Gerade in Salzburg wurde der Reformprozess mit einer Grundsatzrede Wilfried Haslauers schon vor dem Einstieg der Neos eingeleitet. Nach einem intensiven Jahr mit vier Wahlgängen ist für die Salzburger Volkspartei nun der richtige Zeitpunkt, sich mit Grundsätzlichem zu beschäftigen.

Anders ist das in Oberösterreich. Dort steht die Partei ein Jahr vor einem Landtags-Wahlkampf. In den aktuellen Umfragen für Oberösterreich sind die Neos eine reale Bedrohung. Die ÖVP liegt bei 40 bis 42 Prozent, die Neos zwischen 6 und 10 Prozent. Die neue Partei könnte also die Verluste von 5 bis 7 Prozentpunkten, die der ÖVP prognostiziert werden, zur Gänze absorbieren. Auch Landeshauptmann Josef Pühringer hat die Neos als reale Gefahr ausgemacht.

"Wir müssen im urbanen Bereich Schwerpunkte setzen", sagte er. Die nun gestartete Initiative soll das wohl unterstreichen. Verantwortlich für das Projekt ist Klubobmann Thomas Stelzer, der von Pühringer als Nachfolger aufgebaut wird.

"Woher eine Idee kommt, spielt keine Rolle, einzig, ob sie dazu beiträgt, dass Oberösterreich die Zukunft positiv bewältigen kann", sagte Stelzer. Neben der Möglichkeit zur Online-Partizipation will man sich die Ideen auch direkt von den Oberösterreichern holen. Dazu fahren einerseits hochrangige Parteivertreter zu "Zukunfts-Brunches" in die Bezirke, andererseits werden die Oberösterreicher bei Märkten, Freibädern und Straßenfesten von einem ÖVP-Mobil besucht und zum Nachdenken aufgefordert.

"Unter die Leute gehen"

Damit folgt die oberösterreichische VP einem generellen Polit-Trend. "Das Unter-die-Leute-Gehen ist aktuell sehr in, auch international", sagt Politikwissenschafter Heinisch. Die Salzburger VP mischt sich bei ihrem Zukunftsprozess nicht ganz so offensiv unters Volk, spricht aber auch gezielt Leute von außerhalb der Partei an.
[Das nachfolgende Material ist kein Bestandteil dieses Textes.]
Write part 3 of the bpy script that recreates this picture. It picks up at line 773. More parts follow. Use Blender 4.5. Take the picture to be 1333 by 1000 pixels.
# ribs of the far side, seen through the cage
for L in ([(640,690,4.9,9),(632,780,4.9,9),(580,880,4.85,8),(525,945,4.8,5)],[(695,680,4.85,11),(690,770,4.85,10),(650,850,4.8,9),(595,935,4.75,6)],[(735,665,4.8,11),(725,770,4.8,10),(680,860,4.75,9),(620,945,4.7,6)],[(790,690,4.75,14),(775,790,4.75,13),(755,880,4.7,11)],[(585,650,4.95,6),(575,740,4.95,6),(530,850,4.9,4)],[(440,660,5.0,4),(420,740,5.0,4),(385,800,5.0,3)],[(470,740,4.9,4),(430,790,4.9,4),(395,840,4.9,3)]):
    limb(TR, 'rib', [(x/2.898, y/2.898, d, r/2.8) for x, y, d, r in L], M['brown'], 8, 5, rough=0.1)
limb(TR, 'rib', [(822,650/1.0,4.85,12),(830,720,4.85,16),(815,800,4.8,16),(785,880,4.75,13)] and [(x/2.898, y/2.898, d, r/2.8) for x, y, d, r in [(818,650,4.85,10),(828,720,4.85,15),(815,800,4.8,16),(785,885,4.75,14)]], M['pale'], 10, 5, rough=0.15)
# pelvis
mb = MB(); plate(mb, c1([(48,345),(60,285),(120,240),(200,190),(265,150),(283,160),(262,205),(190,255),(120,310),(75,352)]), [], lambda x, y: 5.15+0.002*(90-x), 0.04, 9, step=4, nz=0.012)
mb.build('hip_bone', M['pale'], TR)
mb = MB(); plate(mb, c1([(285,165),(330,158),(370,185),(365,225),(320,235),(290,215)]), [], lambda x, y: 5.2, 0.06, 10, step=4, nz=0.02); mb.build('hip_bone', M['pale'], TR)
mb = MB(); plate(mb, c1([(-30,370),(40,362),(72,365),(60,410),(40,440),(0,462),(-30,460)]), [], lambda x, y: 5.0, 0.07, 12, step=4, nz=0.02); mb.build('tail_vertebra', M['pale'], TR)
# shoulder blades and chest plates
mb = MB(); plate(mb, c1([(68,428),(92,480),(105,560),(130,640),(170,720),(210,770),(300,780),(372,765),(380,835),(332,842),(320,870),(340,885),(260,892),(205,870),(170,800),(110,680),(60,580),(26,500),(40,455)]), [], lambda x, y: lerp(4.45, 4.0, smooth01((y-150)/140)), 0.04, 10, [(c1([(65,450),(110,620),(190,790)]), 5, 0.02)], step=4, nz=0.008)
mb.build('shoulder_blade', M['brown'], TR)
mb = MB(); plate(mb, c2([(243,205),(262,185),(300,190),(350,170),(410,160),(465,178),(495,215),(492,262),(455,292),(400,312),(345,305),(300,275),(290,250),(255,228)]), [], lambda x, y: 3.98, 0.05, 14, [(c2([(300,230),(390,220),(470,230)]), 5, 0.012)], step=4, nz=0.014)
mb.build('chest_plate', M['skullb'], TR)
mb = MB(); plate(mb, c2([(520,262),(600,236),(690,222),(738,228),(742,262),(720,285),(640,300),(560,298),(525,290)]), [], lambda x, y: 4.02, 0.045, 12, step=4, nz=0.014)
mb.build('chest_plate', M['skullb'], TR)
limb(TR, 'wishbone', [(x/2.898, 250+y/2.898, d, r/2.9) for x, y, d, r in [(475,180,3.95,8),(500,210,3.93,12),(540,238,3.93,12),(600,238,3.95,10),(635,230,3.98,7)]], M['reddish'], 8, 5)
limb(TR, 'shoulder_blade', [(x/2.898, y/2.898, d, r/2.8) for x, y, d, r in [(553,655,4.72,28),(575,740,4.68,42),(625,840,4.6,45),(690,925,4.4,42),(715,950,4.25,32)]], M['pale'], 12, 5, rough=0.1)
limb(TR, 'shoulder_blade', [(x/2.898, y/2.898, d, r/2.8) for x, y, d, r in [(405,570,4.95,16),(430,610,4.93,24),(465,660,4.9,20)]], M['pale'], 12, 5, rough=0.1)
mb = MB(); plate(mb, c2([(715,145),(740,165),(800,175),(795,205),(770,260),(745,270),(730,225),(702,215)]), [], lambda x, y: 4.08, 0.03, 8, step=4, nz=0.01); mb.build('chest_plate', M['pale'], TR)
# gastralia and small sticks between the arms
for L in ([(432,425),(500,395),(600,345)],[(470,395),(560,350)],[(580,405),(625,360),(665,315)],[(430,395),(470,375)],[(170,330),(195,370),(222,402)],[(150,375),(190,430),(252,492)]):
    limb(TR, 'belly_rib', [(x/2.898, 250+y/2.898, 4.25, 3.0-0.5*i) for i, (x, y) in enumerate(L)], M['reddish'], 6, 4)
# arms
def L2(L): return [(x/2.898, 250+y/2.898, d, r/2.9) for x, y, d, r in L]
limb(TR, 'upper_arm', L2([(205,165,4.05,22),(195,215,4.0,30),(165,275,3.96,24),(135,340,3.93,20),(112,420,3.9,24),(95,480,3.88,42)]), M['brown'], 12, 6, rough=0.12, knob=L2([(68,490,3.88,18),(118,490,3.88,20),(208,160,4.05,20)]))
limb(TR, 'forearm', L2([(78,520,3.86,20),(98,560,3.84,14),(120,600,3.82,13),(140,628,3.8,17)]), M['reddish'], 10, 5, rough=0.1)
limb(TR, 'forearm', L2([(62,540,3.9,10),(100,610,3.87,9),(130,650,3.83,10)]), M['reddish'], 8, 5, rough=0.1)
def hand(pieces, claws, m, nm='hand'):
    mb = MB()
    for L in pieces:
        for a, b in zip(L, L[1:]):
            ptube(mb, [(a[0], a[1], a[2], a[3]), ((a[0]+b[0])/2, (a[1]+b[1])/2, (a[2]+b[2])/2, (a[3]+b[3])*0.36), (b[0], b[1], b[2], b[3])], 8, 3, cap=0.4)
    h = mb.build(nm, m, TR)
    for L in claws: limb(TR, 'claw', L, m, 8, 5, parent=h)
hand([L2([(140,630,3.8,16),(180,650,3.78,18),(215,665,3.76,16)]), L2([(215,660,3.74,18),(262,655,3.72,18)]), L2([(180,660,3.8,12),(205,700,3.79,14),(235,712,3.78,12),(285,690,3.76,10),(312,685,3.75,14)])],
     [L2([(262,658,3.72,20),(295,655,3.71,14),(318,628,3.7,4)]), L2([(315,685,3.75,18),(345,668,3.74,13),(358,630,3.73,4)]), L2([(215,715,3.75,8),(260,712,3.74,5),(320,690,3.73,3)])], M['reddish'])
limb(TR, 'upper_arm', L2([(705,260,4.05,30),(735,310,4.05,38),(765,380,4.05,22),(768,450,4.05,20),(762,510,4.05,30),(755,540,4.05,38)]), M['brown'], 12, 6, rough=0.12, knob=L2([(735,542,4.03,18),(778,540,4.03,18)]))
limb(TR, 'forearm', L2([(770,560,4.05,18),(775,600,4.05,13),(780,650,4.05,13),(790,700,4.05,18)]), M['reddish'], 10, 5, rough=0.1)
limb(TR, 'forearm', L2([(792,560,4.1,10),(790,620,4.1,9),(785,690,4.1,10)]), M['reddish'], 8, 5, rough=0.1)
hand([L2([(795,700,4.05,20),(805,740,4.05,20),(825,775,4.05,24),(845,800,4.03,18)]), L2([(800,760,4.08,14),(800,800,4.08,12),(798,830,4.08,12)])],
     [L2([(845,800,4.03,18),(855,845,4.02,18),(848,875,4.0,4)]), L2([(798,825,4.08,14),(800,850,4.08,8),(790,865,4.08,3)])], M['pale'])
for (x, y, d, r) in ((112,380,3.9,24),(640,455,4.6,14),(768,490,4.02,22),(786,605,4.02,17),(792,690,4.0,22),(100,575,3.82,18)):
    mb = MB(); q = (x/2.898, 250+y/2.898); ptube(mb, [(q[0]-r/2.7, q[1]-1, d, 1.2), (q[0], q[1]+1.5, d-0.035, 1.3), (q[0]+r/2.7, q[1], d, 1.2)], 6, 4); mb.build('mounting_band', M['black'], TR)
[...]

Die ÖVP Vorarlberg hat den Programmfindungsprozess bereits hinter sich, immerhin sind die Landtagswahlen dort schon am 21. September. Auch die Vorarlberger VP setzte auf Hilfe von außen, stolz verweist sie auf "2000 Vorarlberger sowohl innerhalb als auch außerhalb der Volkspartei", die am Programm mitgearbeitet hätten. Was die Vorarlberger und die oberösterreichische VP eint, ist die Bedrohung durch die Neos. Diese schnitten in Vorarlberg bei den jüngsten Wahlen überdurchschnittlich gut ab. Bei der Nationalratswahl im vergangenen Herbst kamen sie dort auf gut 13 Prozent, bei der EU-Wahl im Mai gar auf 14,9 Prozent.

Dabei liest sich das Programm der Vorarlberger Volkspartei über weite Strecken ausgesprochen liberal. Das liegt aber weniger am neuen Mitbewerber als am traditionell stärker ausgeprägten Liberalismus in Vorarlberg. So sagte Landeshauptmann Markus Wallner, in Zukunft noch stärker einen "eigenständigen Vorarlberger Weg" gehen zu wollen.

Ob der liberalere Weg der westlichen Bundesländer irgendwann auch auf die Bundespartei abfärben könnte, sieht Heinisch skeptisch: "Die Basis dafür fehlt in Ostösterreich, weil die Bedingungen ganz andere sind." So verfolgen etwa die mitglieder- und stimmenstarken Volksparteien in der Steiermark oder besonders Niederösterreich einen gänzlich anderen Weg.